Task to complete |
Repeat the listing in full, word for word.

[start of Given data]

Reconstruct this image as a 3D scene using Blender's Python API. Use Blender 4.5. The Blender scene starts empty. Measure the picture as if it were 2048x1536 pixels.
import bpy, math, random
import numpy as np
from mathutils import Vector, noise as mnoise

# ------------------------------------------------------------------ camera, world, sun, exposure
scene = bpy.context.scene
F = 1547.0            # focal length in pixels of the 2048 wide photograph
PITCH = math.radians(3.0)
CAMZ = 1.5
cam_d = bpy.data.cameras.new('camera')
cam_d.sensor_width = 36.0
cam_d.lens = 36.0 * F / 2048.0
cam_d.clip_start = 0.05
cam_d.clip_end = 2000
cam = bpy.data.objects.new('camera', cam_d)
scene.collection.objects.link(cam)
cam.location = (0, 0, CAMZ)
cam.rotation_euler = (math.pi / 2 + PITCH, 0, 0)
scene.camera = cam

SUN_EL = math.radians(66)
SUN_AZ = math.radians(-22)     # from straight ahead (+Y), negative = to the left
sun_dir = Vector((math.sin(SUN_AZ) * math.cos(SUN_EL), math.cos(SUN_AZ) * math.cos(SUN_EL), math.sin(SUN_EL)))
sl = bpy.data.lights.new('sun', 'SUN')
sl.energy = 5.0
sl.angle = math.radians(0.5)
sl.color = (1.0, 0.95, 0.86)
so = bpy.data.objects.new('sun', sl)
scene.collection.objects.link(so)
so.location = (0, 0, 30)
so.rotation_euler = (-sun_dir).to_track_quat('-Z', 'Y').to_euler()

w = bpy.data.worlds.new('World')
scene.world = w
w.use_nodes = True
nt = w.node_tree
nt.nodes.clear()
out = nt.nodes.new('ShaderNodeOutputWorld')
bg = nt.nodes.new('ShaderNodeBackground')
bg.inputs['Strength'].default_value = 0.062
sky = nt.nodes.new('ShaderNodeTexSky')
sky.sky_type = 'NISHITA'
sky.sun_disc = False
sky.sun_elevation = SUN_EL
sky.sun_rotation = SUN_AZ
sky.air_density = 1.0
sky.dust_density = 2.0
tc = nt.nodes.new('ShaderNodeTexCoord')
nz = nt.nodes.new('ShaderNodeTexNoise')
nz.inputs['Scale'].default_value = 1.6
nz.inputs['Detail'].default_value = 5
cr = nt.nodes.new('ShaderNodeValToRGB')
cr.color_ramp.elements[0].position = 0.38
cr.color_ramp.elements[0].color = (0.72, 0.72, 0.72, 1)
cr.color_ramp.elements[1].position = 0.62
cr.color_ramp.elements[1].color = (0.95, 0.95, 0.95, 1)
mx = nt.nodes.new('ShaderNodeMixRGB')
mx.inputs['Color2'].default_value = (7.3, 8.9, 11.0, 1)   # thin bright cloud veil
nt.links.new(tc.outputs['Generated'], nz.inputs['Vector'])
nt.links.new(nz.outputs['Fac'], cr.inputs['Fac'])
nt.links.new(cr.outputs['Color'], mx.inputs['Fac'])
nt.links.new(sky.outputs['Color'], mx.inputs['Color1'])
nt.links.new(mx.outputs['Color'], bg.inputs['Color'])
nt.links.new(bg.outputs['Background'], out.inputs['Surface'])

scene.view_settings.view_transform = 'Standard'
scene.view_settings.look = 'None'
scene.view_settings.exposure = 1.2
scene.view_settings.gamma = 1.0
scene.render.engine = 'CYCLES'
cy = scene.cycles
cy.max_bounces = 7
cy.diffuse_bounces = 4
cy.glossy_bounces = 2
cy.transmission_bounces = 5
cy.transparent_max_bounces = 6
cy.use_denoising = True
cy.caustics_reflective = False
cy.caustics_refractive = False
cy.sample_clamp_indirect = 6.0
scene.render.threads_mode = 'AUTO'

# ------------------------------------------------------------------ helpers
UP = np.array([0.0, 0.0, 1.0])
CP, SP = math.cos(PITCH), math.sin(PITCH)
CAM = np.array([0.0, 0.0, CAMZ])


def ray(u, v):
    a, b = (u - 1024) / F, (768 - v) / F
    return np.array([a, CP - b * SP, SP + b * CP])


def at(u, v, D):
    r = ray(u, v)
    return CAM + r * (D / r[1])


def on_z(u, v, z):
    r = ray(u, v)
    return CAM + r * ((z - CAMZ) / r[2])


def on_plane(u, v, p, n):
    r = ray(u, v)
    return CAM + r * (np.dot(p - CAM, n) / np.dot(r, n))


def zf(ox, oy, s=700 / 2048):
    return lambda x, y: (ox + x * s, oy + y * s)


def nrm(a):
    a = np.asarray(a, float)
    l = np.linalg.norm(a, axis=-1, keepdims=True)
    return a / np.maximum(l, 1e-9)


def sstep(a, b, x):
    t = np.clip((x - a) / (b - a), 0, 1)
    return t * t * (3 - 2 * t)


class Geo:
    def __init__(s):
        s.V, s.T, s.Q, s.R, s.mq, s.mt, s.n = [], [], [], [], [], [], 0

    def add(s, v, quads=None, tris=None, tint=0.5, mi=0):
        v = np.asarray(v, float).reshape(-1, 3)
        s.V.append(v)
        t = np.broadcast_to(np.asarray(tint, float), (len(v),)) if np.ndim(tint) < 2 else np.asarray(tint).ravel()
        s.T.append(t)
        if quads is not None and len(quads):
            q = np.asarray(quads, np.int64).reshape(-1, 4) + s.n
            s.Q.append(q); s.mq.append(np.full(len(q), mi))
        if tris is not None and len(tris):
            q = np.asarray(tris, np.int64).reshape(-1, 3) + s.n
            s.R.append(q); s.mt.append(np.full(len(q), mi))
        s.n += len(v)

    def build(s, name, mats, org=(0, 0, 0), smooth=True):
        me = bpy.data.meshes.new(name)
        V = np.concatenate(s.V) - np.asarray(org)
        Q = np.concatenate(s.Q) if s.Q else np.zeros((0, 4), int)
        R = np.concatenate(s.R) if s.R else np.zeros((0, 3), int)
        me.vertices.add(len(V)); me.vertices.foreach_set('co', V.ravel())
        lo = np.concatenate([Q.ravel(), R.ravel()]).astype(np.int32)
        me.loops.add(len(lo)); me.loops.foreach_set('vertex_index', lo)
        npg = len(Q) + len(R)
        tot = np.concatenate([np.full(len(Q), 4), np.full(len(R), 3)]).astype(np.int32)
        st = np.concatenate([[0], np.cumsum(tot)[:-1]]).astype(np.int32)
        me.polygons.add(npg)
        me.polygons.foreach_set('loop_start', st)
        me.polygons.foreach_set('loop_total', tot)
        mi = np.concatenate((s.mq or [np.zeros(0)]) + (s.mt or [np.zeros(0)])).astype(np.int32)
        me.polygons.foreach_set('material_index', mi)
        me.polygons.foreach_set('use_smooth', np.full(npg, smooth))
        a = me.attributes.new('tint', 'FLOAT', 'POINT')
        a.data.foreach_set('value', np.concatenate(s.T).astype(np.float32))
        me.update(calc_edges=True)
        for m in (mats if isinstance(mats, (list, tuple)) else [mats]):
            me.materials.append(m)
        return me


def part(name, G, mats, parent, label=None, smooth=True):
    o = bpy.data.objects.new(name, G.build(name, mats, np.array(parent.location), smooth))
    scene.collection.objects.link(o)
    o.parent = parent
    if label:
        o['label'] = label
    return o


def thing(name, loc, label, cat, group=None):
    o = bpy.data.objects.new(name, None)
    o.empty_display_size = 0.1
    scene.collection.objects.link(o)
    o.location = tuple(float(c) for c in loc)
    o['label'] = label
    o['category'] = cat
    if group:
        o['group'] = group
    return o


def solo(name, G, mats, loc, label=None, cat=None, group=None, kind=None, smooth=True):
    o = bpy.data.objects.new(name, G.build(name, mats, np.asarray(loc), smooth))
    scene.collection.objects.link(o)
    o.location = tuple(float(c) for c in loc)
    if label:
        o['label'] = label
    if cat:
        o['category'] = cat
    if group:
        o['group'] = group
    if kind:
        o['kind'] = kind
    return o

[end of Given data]

Task solution |
Reconstruct this image as a 3D scene using Blender's Python API. Use Blender 4.5. The Blender scene starts empty. Measure the picture as if it were 2048x1536 pixels.
import bpy, math, random
import numpy as np
from mathutils import Vector, noise as mnoise

# ------------------------------------------------------------------ camera, world, sun, exposure
scene = bpy.context.scene
F = 1547.0            # focal length in pixels of the 2048 wide photograph
PITCH = math.radians(3.0)
CAMZ = 1.5
cam_d = bpy.data.cameras.new('camera')
cam_d.sensor_width = 36.0
cam_d.lens = 36.0 * F / 2048.0
cam_d.clip_start = 0.05
cam_d.clip_end = 2000
cam = bpy.data.objects.new('camera', cam_d)
scene.collection.objects.link(cam)
cam.location = (0, 0, CAMZ)
cam.rotation_euler = (math.pi / 2 + PITCH, 0, 0)
scene.camera = cam

SUN_EL = math.radians(66)
SUN_AZ = math.radians(-22)     # from straight ahead (+Y), negative = to the left
sun_dir = Vector((math.sin(SUN_AZ) * math.cos(SUN_EL), math.cos(SUN_AZ) * math.cos(SUN_EL), math.sin(SUN_EL)))
sl = bpy.data.lights.new('sun', 'SUN')
sl.energy = 5.0
sl.angle = math.radians(0.5)
sl.color = (1.0, 0.95, 0.86)
so = bpy.data.objects.new('sun', sl)
scene.collection.objects.link(so)
so.location = (0, 0, 30)
so.rotation_euler = (-sun_dir).to_track_quat('-Z', 'Y').to_euler()

w = bpy.data.worlds.new('World')
scene.world = w
w.use_nodes = True
nt = w.node_tree
nt.nodes.clear()
out = nt.nodes.new('ShaderNodeOutputWorld')
bg = nt.nodes.new('ShaderNodeBackground')
bg.inputs['Strength'].default_value = 0.062
sky = nt.nodes.new('ShaderNodeTexSky')
sky.sky_type = 'NISHITA'
sky.sun_disc = False
sky.sun_elevation = SUN_EL
sky.sun_rotation = SUN_AZ
sky.air_density = 1.0
sky.dust_density = 2.0
tc = nt.nodes.new('ShaderNodeTexCoord')
nz = nt.nodes.new('ShaderNodeTexNoise')
nz.inputs['Scale'].default_value = 1.6
nz.inputs['Detail'].default_value = 5
cr = nt.nodes.new('ShaderNodeValToRGB')
cr.color_ramp.elements[0].position = 0.38
cr.color_ramp.elements[0].color = (0.72, 0.72, 0.72, 1)
cr.color_ramp.elements[1].position = 0.62
cr.color_ramp.elements[1].color = (0.95, 0.95, 0.95, 1)
mx = nt.nodes.new('ShaderNodeMixRGB')
mx.inputs['Color2'].default_value = (7.3, 8.9, 11.0, 1)   # thin bright cloud veil
nt.links.new(tc.outputs['Generated'], nz.inputs['Vector'])
nt.links.new(nz.outputs['Fac'], cr.inputs['Fac'])
nt.links.new(cr.outputs['Color'], mx.inputs['Fac'])
nt.links.new(sky.outputs['Color'], mx.inputs['Color1'])
nt.links.new(mx.outputs['Color'], bg.inputs['Color'])
nt.links.new(bg.outputs['Background'], out.inputs['Surface'])

scene.view_settings.view_transform = 'Standard'
scene.view_settings.look = 'None'
scene.view_settings.exposure = 1.2
scene.view_settings.gamma = 1.0
scene.render.engine = 'CYCLES'
cy = scene.cycles
cy.max_bounces = 7
cy.diffuse_bounces = 4
cy.glossy_bounces = 2
cy.transmission_bounces = 5
cy.transparent_max_bounces = 6
cy.use_denoising = True
cy.caustics_reflective = False
cy.caustics_refractive = False
cy.sample_clamp_indirect = 6.0
scene.render.threads_mode = 'AUTO'

# ------------------------------------------------------------------ helpers
UP = np.array([0.0, 0.0, 1.0])
CP, SP = math.cos(PITCH), math.sin(PITCH)
CAM = np.array([0.0, 0.0, CAMZ])


def ray(u, v):
    a, b = (u - 1024) / F, (768 - v) / F
    return np.array([a, CP - b * SP, SP + b * CP])


def at(u, v, D):
    r = ray(u, v)
    return CAM + r * (D / r[1])


def on_z(u, v, z):
    r = ray(u, v)
    return CAM + r * ((z - CAMZ) / r[2])


def on_plane(u, v, p, n):
    r = ray(u, v)
    return CAM + r * (np.dot(p - CAM, n) / np.dot(r, n))


def zf(ox, oy, s=700 / 2048):
    return lambda x, y: (ox + x * s, oy + y * s)


def nrm(a):
    a = np.asarray(a, float)
    l = np.linalg.norm(a, axis=-1, keepdims=True)
    return a / np.maximum(l, 1e-9)


def sstep(a, b, x):
    t = np.clip((x - a) / (b - a), 0, 1)
    return t * t * (3 - 2 * t)


class Geo:
    def __init__(s):
        s.V, s.T, s.Q, s.R, s.mq, s.mt, s.n = [], [], [], [], [], [], 0

    def add(s, v, quads=None, tris=None, tint=0.5, mi=0):
        v = np.asarray(v, float).reshape(-1, 3)
        s.V.append(v)
        t = np.broadcast_to(np.asarray(tint, float), (len(v),)) if np.ndim(tint) < 2 else np.asarray(tint).ravel()
        s.T.append(t)
        if quads is not None and len(quads):
            q = np.asarray(quads, np.int64).reshape(-1, 4) + s.n
            s.Q.append(q); s.mq.append(np.full(len(q), mi))
        if tris is not None and len(tris):
            q = np.asarray(tris, np.int64).reshape(-1, 3) + s.n
            s.R.append(q); s.mt.append(np.full(len(q), mi))
        s.n += len(v)

    def build(s, name, mats, org=(0, 0, 0), smooth=True):
        me = bpy.data.meshes.new(name)
        V = np.concatenate(s.V) - np.asarray(org)
        Q = np.concatenate(s.Q) if s.Q else np.zeros((0, 4), int)
        R = np.concatenate(s.R) if s.R else np.zeros((0, 3), int)
        me.vertices.add(len(V)); me.vertices.foreach_set('co', V.ravel())
        lo = np.concatenate([Q.ravel(), R.ravel()]).astype(np.int32)
        me.loops.add(len(lo)); me.loops.foreach_set('vertex_index', lo)
        npg = len(Q) + len(R)
        tot = np.concatenate([np.full(len(Q), 4), np.full(len(R), 3)]).astype(np.int32)
        st = np.concatenate([[0], np.cumsum(tot)[:-1]]).astype(np.int32)
        me.polygons.add(npg)
        me.polygons.foreach_set('loop_start', st)
        me.polygons.foreach_set('loop_total', tot)
        mi = np.concatenate((s.mq or [np.zeros(0)]) + (s.mt or [np.zeros(0)])).astype(np.int32)
        me.polygons.foreach_set('material_index', mi)
        me.polygons.foreach_set('use_smooth', np.full(npg, smooth))
        a = me.attributes.new('tint', 'FLOAT', 'POINT')
        a.data.foreach_set('value', np.concatenate(s.T).astype(np.float32))
        me.update(calc_edges=True)
        for m in (mats if isinstance(mats, (list, tuple)) else [mats]):
            me.materials.append(m)
        return me


def part(name, G, mats, parent, label=None, smooth=True):
    o = bpy.data.objects.new(name, G.build(name, mats, np.array(parent.location), smooth))
    scene.collection.objects.link(o)
    o.parent = parent
    if label:
        o['label'] = label
    return o


def thing(name, loc, label, cat, group=None):
    o = bpy.data.objects.new(name, None)
    o.empty_display_size = 0.1
    scene.collection.objects.link(o)
    o.location = tuple(float(c) for c in loc)
    o['label'] = label
    o['category'] = cat
    if group:
        o['group'] = group
    return o


def solo(name, G, mats, loc, label=None, cat=None, group=None, kind=None, smooth=True):
    o = bpy.data.objects.new(name, G.build(name, mats, np.asarray(loc), smooth))
    scene.collection.objects.link(o)
    o.location = tuple(float(c) for c in loc)
    if label:
        o['label'] = label
    if cat:
        o['category'] = cat
    if group:
        o['group'] = group
    if kind:
        o['kind'] = kind
    return o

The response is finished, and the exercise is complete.